I didn’t know much about Robert Oppenheimer before I watched this. I knew what he was famous for. I’ve seen John Adams’ opera Dr Atomic, but I didn’t really engage with it. There were too many people, too much physics and too much politics talk and I really struggled with that.
I’m in a very small minority, but I felt the same way about Oppenheimer.
I didn’t manage to work out who all the characters were, though a number of
roles were doubled, which probably confused me. I couldn’t follow the physics.

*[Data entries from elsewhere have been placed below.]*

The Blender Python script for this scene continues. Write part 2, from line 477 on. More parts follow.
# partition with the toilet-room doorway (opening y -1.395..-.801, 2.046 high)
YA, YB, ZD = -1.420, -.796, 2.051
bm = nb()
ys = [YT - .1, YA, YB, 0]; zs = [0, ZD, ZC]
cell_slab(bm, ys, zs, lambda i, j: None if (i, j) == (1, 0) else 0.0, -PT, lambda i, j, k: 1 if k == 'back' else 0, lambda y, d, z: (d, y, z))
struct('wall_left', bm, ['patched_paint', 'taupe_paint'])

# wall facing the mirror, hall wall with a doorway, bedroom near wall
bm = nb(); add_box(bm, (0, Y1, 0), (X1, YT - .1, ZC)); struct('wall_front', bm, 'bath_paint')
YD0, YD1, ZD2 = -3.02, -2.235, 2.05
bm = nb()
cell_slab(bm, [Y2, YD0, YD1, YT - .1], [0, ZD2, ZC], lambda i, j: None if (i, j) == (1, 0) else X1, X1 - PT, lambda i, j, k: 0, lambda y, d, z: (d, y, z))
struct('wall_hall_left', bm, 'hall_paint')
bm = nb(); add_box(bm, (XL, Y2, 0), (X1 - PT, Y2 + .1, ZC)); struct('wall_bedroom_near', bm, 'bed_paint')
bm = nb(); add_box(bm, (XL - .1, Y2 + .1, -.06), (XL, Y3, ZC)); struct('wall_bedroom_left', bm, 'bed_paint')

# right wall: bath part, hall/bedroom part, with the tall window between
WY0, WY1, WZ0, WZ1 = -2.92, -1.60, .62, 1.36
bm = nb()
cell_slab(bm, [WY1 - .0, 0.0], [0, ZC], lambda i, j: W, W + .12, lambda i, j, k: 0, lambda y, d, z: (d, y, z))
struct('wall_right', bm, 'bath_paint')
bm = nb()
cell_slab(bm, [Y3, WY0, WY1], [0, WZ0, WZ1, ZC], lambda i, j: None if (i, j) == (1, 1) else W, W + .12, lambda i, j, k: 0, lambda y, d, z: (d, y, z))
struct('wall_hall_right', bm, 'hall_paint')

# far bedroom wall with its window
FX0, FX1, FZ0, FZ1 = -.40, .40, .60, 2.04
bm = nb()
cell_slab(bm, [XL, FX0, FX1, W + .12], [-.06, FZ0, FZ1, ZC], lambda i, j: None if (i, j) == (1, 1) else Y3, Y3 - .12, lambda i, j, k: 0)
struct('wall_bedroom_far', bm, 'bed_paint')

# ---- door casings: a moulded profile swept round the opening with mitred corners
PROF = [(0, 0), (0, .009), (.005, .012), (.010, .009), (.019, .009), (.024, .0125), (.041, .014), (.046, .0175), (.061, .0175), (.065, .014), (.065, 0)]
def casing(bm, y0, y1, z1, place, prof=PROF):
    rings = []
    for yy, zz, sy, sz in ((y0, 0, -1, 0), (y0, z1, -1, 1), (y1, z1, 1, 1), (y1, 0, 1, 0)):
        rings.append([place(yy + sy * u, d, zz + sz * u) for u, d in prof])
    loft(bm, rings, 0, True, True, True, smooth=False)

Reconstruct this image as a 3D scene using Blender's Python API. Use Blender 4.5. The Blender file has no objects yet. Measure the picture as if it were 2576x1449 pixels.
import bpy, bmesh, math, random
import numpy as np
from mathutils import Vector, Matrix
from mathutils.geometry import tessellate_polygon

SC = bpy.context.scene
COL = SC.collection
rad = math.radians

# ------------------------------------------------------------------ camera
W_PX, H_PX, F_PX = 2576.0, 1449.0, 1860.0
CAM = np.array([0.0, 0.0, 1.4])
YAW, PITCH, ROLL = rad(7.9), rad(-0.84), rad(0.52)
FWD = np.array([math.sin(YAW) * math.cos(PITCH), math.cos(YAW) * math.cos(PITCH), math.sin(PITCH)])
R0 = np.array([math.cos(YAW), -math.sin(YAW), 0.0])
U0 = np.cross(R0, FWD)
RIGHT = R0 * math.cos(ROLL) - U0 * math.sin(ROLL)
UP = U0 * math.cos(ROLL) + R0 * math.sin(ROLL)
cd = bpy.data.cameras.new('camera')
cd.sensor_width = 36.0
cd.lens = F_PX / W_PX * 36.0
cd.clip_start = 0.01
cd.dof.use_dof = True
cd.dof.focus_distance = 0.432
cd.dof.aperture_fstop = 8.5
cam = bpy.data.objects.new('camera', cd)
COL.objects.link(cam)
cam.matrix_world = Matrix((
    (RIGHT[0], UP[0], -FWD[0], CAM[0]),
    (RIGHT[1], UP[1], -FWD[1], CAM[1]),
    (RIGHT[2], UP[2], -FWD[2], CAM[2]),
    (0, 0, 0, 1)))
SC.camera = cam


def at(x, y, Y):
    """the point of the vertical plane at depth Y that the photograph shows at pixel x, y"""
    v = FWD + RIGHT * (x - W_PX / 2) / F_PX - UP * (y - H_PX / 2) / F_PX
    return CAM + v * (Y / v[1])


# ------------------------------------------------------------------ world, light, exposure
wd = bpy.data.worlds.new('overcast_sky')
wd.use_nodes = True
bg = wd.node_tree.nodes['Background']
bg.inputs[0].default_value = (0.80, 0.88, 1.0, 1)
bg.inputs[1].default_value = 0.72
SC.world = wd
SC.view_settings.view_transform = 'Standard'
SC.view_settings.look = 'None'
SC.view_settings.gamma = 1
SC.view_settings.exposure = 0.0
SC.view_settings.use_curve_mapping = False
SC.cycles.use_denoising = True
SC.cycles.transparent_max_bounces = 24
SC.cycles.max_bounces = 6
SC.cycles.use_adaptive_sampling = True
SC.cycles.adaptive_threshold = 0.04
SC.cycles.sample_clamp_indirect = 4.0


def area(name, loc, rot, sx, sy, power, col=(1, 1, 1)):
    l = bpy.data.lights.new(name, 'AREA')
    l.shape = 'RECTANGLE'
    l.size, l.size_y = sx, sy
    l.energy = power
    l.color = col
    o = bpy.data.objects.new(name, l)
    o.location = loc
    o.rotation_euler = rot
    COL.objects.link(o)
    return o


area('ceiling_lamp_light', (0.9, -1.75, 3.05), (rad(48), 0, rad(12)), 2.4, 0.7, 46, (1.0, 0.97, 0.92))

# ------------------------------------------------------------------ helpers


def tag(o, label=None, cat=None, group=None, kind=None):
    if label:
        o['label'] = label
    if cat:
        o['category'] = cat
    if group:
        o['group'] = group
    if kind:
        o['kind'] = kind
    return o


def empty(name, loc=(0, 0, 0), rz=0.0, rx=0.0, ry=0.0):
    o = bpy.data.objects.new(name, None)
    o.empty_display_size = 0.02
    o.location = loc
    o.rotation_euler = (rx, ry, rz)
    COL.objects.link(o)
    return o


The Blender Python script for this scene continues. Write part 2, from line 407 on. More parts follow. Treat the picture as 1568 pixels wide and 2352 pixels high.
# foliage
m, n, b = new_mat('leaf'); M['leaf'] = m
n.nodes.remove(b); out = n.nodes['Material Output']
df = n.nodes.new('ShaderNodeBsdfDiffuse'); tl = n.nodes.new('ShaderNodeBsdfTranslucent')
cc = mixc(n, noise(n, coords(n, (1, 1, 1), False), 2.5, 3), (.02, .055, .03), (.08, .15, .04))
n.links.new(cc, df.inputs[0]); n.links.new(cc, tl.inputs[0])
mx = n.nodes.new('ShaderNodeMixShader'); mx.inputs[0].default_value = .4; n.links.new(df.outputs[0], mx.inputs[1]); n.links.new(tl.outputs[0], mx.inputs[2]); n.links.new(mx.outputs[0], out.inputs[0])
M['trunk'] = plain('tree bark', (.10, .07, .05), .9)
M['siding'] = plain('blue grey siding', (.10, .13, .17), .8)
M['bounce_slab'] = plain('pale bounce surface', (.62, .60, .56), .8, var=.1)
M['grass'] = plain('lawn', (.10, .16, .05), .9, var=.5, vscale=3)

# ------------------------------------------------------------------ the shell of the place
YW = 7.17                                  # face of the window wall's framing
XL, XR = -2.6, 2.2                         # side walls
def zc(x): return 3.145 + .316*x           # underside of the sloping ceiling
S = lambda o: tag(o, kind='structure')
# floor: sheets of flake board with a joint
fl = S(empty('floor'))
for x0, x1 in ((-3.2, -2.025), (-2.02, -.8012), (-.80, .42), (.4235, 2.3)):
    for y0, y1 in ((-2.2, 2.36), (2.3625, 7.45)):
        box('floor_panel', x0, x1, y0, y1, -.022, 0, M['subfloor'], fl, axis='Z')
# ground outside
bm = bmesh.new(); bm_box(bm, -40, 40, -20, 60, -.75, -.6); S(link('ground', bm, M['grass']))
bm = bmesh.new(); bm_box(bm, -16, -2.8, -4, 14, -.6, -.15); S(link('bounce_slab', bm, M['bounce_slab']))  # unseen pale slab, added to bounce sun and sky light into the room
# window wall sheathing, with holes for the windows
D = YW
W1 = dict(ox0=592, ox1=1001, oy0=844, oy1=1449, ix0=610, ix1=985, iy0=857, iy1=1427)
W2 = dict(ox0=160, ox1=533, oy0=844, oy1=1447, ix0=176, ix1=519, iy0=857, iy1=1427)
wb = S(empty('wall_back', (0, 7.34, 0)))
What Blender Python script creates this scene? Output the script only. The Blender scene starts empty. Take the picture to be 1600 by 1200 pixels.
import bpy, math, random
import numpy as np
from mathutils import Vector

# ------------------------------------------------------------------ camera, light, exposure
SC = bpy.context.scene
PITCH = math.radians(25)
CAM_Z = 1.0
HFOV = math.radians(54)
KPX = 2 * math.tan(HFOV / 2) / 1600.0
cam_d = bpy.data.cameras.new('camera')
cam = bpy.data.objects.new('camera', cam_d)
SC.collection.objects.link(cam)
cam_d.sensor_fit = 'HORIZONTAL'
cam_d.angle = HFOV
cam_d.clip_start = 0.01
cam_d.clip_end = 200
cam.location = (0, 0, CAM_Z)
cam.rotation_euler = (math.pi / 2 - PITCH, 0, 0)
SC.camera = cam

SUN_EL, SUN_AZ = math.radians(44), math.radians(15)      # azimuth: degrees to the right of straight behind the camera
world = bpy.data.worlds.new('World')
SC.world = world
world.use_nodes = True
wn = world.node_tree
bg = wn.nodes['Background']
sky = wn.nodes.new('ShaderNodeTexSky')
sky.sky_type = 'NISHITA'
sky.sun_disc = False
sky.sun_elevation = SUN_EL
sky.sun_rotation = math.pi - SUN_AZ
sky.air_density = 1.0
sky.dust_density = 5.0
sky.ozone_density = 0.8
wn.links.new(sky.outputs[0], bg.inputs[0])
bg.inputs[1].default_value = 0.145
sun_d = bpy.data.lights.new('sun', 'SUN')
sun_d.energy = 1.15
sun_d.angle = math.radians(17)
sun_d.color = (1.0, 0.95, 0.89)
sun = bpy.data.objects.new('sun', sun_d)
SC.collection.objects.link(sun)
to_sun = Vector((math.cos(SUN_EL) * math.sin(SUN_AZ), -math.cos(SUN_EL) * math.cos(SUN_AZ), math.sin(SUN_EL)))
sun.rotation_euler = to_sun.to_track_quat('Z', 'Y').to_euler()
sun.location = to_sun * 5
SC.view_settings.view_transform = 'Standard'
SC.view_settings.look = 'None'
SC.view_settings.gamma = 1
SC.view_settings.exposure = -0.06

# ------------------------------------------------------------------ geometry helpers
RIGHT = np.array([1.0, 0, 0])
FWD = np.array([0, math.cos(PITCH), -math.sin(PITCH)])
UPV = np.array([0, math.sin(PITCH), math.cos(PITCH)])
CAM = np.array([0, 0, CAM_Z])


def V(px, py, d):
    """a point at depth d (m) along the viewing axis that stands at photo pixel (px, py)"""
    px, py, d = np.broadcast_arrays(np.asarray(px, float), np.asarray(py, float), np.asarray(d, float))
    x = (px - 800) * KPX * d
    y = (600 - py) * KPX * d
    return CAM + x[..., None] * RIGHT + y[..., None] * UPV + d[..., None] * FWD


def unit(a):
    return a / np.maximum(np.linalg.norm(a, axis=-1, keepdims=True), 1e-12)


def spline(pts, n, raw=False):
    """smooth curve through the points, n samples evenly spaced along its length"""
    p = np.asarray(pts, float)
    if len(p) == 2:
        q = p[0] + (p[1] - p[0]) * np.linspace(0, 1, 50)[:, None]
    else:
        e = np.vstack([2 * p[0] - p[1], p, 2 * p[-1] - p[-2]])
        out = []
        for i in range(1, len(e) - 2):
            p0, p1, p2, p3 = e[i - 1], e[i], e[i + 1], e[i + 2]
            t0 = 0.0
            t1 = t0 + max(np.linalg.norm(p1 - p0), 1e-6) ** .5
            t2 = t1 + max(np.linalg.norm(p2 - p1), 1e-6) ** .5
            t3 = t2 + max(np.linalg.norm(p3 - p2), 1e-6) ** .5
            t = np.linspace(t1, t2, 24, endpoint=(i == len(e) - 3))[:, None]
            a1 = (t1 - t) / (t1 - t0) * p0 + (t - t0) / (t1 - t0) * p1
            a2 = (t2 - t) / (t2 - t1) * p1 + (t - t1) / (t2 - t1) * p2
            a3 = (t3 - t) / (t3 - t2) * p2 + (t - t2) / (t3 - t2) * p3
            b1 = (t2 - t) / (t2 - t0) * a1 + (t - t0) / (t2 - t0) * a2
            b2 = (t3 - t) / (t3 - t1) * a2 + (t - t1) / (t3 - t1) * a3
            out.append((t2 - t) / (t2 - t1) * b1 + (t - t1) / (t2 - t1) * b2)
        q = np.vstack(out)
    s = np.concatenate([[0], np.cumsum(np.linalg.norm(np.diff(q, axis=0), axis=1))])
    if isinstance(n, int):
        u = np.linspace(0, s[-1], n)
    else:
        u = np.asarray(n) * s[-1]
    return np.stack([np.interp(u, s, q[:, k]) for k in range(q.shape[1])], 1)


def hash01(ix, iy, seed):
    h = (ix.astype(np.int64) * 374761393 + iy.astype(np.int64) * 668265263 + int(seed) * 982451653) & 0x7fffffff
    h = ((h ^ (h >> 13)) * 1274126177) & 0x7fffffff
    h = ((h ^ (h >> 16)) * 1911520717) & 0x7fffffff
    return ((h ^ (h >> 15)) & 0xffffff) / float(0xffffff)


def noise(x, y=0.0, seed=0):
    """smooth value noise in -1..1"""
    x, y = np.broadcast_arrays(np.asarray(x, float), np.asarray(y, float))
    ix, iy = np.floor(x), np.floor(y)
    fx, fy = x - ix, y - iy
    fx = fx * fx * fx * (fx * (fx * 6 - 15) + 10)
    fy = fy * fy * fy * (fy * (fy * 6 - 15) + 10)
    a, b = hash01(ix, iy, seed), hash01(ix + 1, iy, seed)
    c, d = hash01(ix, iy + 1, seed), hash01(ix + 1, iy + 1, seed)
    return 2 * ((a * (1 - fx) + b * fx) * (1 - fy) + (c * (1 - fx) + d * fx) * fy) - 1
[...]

I had trouble following quite a lot of the story. Maybe I was tired. Maybe I’m
just not very clever. I’m sure there’s no issue with Tom Morton-Smith’s script,
which is powerful and painful, showing Oppenheimer and the people around him as
human beings (though, at times, that exact description becomes debatable), as
well as scientists.
Although I didn’t understand this play very well, I do think
I felt it. This cast is incredible. I felt the desperation and drive to
complete the project. I felt the sadness. I found the play very sad. I’m
against the concept of the atomic bomb anyway so I felt that sad that it was
constructed, sad that it was seen as necessary… and sad that I can, very
reluctantly, see the necessity. I hate what happened in Hiroshima and Nagasaki.
I hated the way many of the characters behaved, with little regard for the
people they were supposed to love, as well as for the innocent people who died
in Japan.
It was also sad because of everything the characters lost.
J. Robert Oppenheimer (the incredible John Heffernan) shows so many signs of
being a good guy, very intelligent and articulate but also likeable and fun, but
the more he worked on the bomb, the more of his humanity was lost, partly
because he had to make what he was doing feel okay and partly because it took
him further and further away from people on an emotional level. He does have
affection for the women in his life, even though he doesn’t treat them well. I
feel it’s not impossible that he could have been a good father as initiall, he
did seem quite paternal towards Rossi (Oliver Johnstone, who is full of
enthusiasm as an eighteen year old at the start and broken at the end because
he has lost so much too).
Oppenheimer and many of the men he works with are
intelligent men with so much potential as human beings, but it’s almost like
part of themselves became a casualty of war too. They have achieved something
which is scientifically incredible. But it all feels so hollow.
Thomasin Rand’s Kitty is maybe not completely likeable, but
she’s admirable as it seems like she tries so hard and she obviously has a lot
to put up with. Catherine Steadman plays Jean, one of Oppenheimer’s other
women, and she seems interesting, amusing and intelligent, though her continued
presence in Oppenheimer’s life is something else I found difficult to
understand.
Charlotte Sorber, who looks after the Oppenheimers’
children, provides the play with warmth and humanity which is both very welcome
as is in such short supply and very sad because her presence makes the sadness
of the other characters all the sharper.
I think most people were able to follow the story and the
science and although we miss the late Scott Ambler’s choreography and what
sounds like intriguing direction from Angus Jackson, I’m sure the problem is
with me rather than with Zoom. So I do encourage everyone to watch this before
it disappears. Even if you have trouble with the story too, the acting is of a
very high standard and at times, it’s mesmeric.